I find there are so many holidays in the Jewish calendar that I hardly think of Rosh Hashanah as a New Year.  Sometimes it just feels like just another holiday, another day.  I don't know that I feel there is anything new about it or that we are somehow starting a new cycle.  

I guess maybe that's life as a relatively new parent.  You just keep going.  Another day, another meal, another load of laundry.  Another holiday, another lesson, another reminder to work on the inside as well as the outside (although anyone with young kids knows that tending to the outside can be sorely lacking sometimes).  

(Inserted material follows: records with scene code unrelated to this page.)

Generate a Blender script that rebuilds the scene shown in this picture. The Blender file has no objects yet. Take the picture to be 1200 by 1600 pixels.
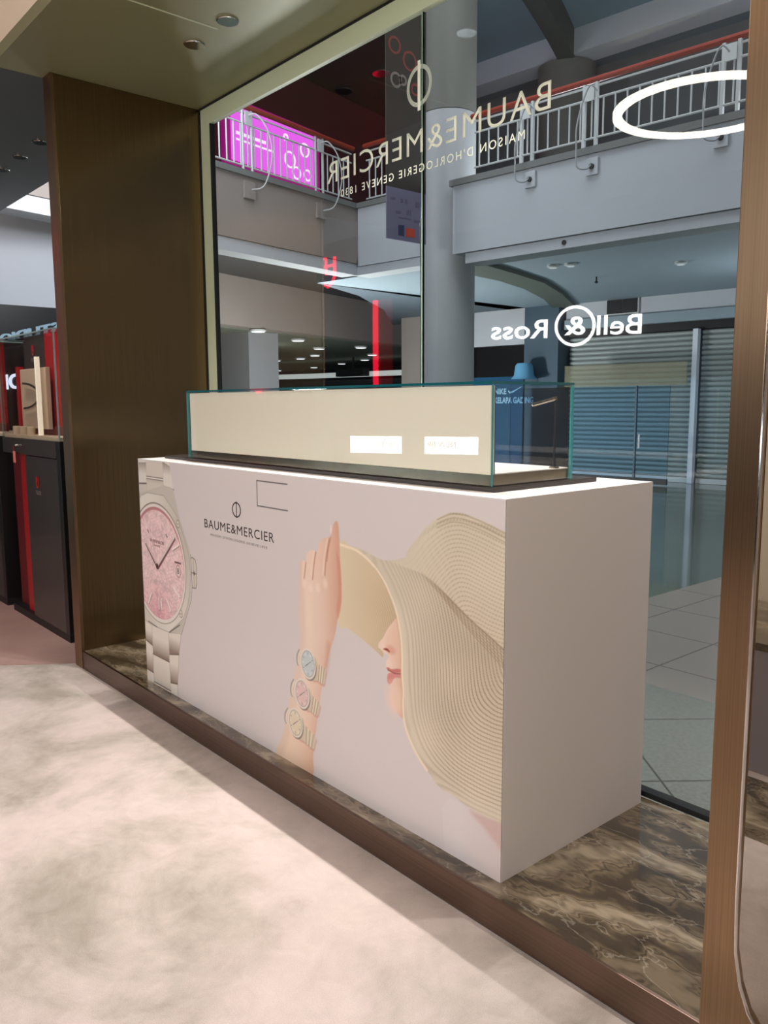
import bpy, bmesh, math, random
import numpy as np
from mathutils import Vector, Matrix
random.seed(7)
C = bpy.context.scene.collection
PI = math.pi
scene = bpy.context.scene

# ------------------------------------------------------------------ camera
cam_d = bpy.data.cameras.new('camera'); cam = bpy.data.objects.new('camera', cam_d); C.objects.link(cam)
scene.camera = cam
yaw, pitch, roll = 0.8617, 0.1319, -0.0051
fw = Vector((-math.sin(yaw)*math.cos(pitch), math.cos(yaw)*math.cos(pitch), -math.sin(pitch)))
rt = Vector((math.cos(yaw), math.sin(yaw), 0)); up = rt.cross(fw)
r2 = rt*math.cos(roll)+up*math.sin(roll); u2 = up*math.cos(roll)-rt*math.sin(roll)
M4 = Matrix((r2, u2, -fw)).transposed().to_4x4(); M4.translation = (1.4273, -1.654, 1.4537)
cam.matrix_world = M4
cam_d.sensor_fit = 'VERTICAL'; cam_d.sensor_height = 36; cam_d.lens = 36*1273.3/1600
cam_d.clip_start = 0.02; cam_d.clip_end = 200

# ------------------------------------------------------------------ world, exposure, large lights
vs = scene.view_settings
vs.view_transform = 'Standard'; vs.look = 'None'; vs.gamma = 1; vs.use_curve_mapping = False; vs.exposure = 0.0
w = bpy.data.worlds.new('world'); scene.world = w; w.use_nodes = True
w.node_tree.nodes['Background'].inputs[0].default_value = (0.55, 0.62, 0.68, 1)
w.node_tree.nodes['Background'].inputs[1].default_value = 0.30

def area(name, loc, size, energy, col, rot=(0, 0, 0)):
    l = bpy.data.lights.new(name, 'AREA'); l.shape = 'RECTANGLE'; l.size, l.size_y = size
    l.energy = energy; l.color = col
    o = bpy.data.objects.new(name, l); o.location = loc; o.rotation_euler = rot; C.objects.link(o)
    return o
def point(name, loc, energy, col, r=0.15):
    l = bpy.data.lights.new(name, 'POINT'); l.energy = energy; l.color = col; l.shadow_soft_size = r
    o = bpy.data.objects.new(name, l); o.location = loc; C.objects.link(o); return o
def spot(name, loc, energy, col, ang=100, blend=.5, r=0.03, rot=(0, 0, 0)):
    l = bpy.data.lights.new(name, 'SPOT'); l.energy = energy; l.color = col; l.spot_size = math.radians(ang)
    l.spot_blend = blend; l.shadow_soft_size = r
    o = bpy.data.objects.new(name, l); o.location = loc; o.rotation_euler = rot; C.objects.link(o); return o

WARM = (1.0, 0.94, 0.91); COOL = (0.94, 0.96, 1.0)
area('counter_front_fill', (1.9, -6.0, 2.9), (2.2, 1.6), 215, (.97, .97, 1), (math.radians(80), 0, math.radians(12)))  # unseen panel added behind the camera to fill the counter front
for i in range(7):                      # unseen fill spots added just behind the edge of the lowered soffit
    spot('ceiling_fill', (-4.2+i*1.15, -0.36, 4.1), 18, WARM, 110, .7, .04, (math.radians(-24), 0, 0))
for x_, y_, e_ in ((-4.5, -3.2, 60), (-2.0, -4.2, 60), (2.6, -2.2, 26), (2.4, .9, 60)):
    spot('ceiling_fill', (x_, y_, 4.1), e_, WARM, 120, .8, .06)  # more unseen spots, added to lift the general room light
area('atrium_fill', (-3.5, 4.3, 9.3), (9, 4), 520, COOL)  # large unseen panel added overhead to fill the mall
area('column_fill', (-6.9, 2.6, 5.2), (.8, 1.2), 50, COOL, (math.radians(95), 0, math.radians(-20)))  # unseen panel added to light the round column from its left
point('mall_fill', (-9.26, 9.08, 1.17), 55, COOL, .2)  # these point lamps are added out of sight to brighten the mall
point('mall_fill', (-3.57, 9.95, 2.06), 70, COOL, .2)
point('mall_fill', (-5.3, 7.5, 4.4), 120, COOL, .5)
point('mall_fill', (-2.35, 8.0, 4.4), 120, COOL, .5)
point('corridor_fill', (-17.0, 9.5, 2.4), 60, (0.95, 1, 0.92), .3)
point('corridor_fill', (-10.0, 6.5, 1.0), 750, (1, .96, 0.92), .3)  # hidden lamp added to brighten the taupe bulkhead

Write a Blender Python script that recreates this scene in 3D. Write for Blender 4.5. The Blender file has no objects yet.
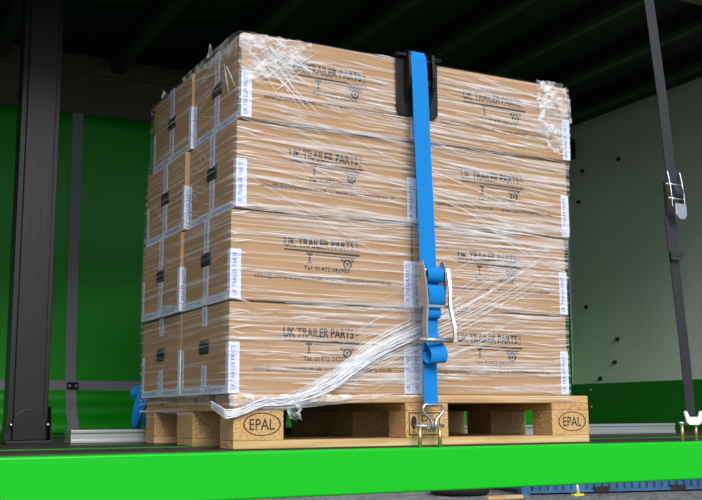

The time between holidays is the time to think about the lessons the holidays are trying to teach us.  Each holiday is associated with energy of the season.  For example, the lights of Chanukah comes during the darkness of winter.  It seems odd that Rosh Hashanah that we ultimately celebrate as the New Year comes during the time when plants are starting to die off.  Leaves are changing colour, the tomato plants are starting to die off in my garden.  Yet Rosh Hashanah is associated with Teshuvah and starting over.  

Visibly, nothing seems new, except maybe the slight adjustment of the wardrobe with milder temperatures.  The newness then has to come from inside.  I guess I will have to choose that this Rosh Hashanah will be a true new start to a different direction, or at least an improved one.